Quase uma década depois de Rato do Campo (1998), fazendo tríptico com esse artigo, editou o poeta d’ Os Lagóias e os Estrangeiros dois livros de poesia: no Brasil, pela Editorial Escrituras, de São Paulo, na sua colecção “Ponte Velha”, uma antologia denominada Fora de portas, com selecção e organização de Floriano Martins; em Portugal, nas Edições Sempre-em-Pé (ligadas à importante revista DiVersos), a colectânea Gloria Victis. Embora consciente dos mecanismos que produzem em Portugal, e noutras partes, a notoriedade pública dos autores de literatura, parece-me que estes dois livros são passos significativos na certificação da importância da obra de Garcia de Castro que – apesar de produzida e divulgada a partir de um espaço ultraperiférico (Portalegre, “cidade amada, mas também claramente divisada enquanto lugar onde, eivada de pequenos sevandijas e suaves infâmias, Virtude é ter esperteza […]”, num “cenário que muitos não querem nem podem ver e que outros, os mais espertos e perigosos, muito bem vêem mas buscam ocultar ao geral dos cidadãos que habitam naquela que é uma das mais belas das cidades alentejanas e portuguesas, mas onde certas coisas não estão nada salubres eticamente”, como afirma Nicolau Saião num atento e esclarecedor prefácio de Fora de portas) – se apresenta com estrutura e carnação que lhe garantem uma voz própria, inconfundível.
A antologia publicada no Brasil, numa prestigiada editora, é uma excelente introdução à sua poesia. A selecção de poemas feita pelo poeta Floriano Martins consegue relevar os pontos mais luminosos de uma obra que se vem solidificando desde um primeiro livro (Cio), editado ainda em 1955. A ausência de fontes bibliográficas – sendo estranha como opção editorial – consegue, descontextualizando os poemas, mostrar esse movimento de sedimentação e progressão, sugerindo ao leitor quanto há de coerente na produção de um autor com mais de cinquenta anos de Poesia. Entre os textos aí vindos a lume, apresenta-se com uma força assinalável o conjunto de poemas (inéditos?) sobre vários elementos materiais (“vegetais”, “peles e couros”, “metais”, “madeira” e “têxteis” – pp. 59 a 67), ajudando-nos a compreender toda a sua poética que, partindo do concreto da existência (mas sabendo que “nem concreto nem abstracto são propriamente poesia” (V. Nemésio)), o interpreta e transfigura.
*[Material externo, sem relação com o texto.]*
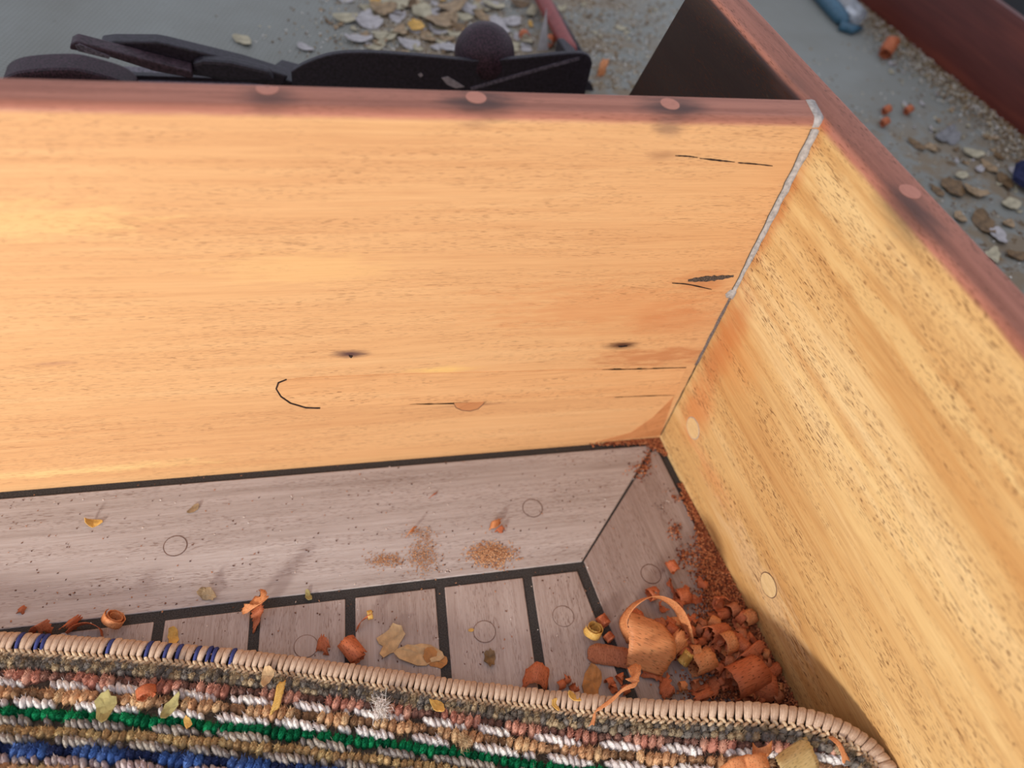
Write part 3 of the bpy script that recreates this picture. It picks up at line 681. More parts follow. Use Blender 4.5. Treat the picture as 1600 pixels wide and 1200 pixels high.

Um dos paradigmas críticos que mais dominou (ou domina) o meio literário português, sobretudo o académico, é o do afastamento entre a produção literária de um autor e a sua biografia. Válida em vários aspectos, mas errada e cega noutros, esta postura perante os vários géneros da Arte verbal afasta das suas abordagens um conjunto apreciável de textos (poéticos e de outra índole) que, não sendo propriamente autobiográficos (na medida em que lhes falta um pacto nesse sentido entre o leitor e o autor), não dispensam na sua estrutura semântica algumas dimensões que só serão completamente entendidas quando confrontadas com o percurso existencial de quem as produziu. Em Gloria victis (“não-poemas”, numa leitura sui generis de Alberto Caeiro e/ou de Nicanor Parra, dessacralizando a poesia, e valorizando-a, ao colocá-la no mesmo patamar das outras actividades humanas) dificilmente conseguiremos esquecer o ser empírico existente por detrás do ser textual. Num impressionismo que nos mostra a realidade interior e exterior, própria ou envolvente, e o pensamento de um protagonista que não hesita desnudar-se na sua fragilidade biológica e etária, lemos uma espécie de diário reflexivo em verso branco, decassilábico, a trazer-nos à memória as narrativas greco-romanas, vertidas num estilo melodioso, mas nunca etéreo. Poesia do quotidiano? Também. Mas a anos, a séculos-luz do neo-naturalismo charro que por aí abunda entre alguma malta nova e outra menos nova que o gostaria de ser. Para isto confirmarmos, bastará lermos e relermos o mais comovente poema do livro: “Há mais de cinquenta anos – para o Chambel” (pp. 27-34).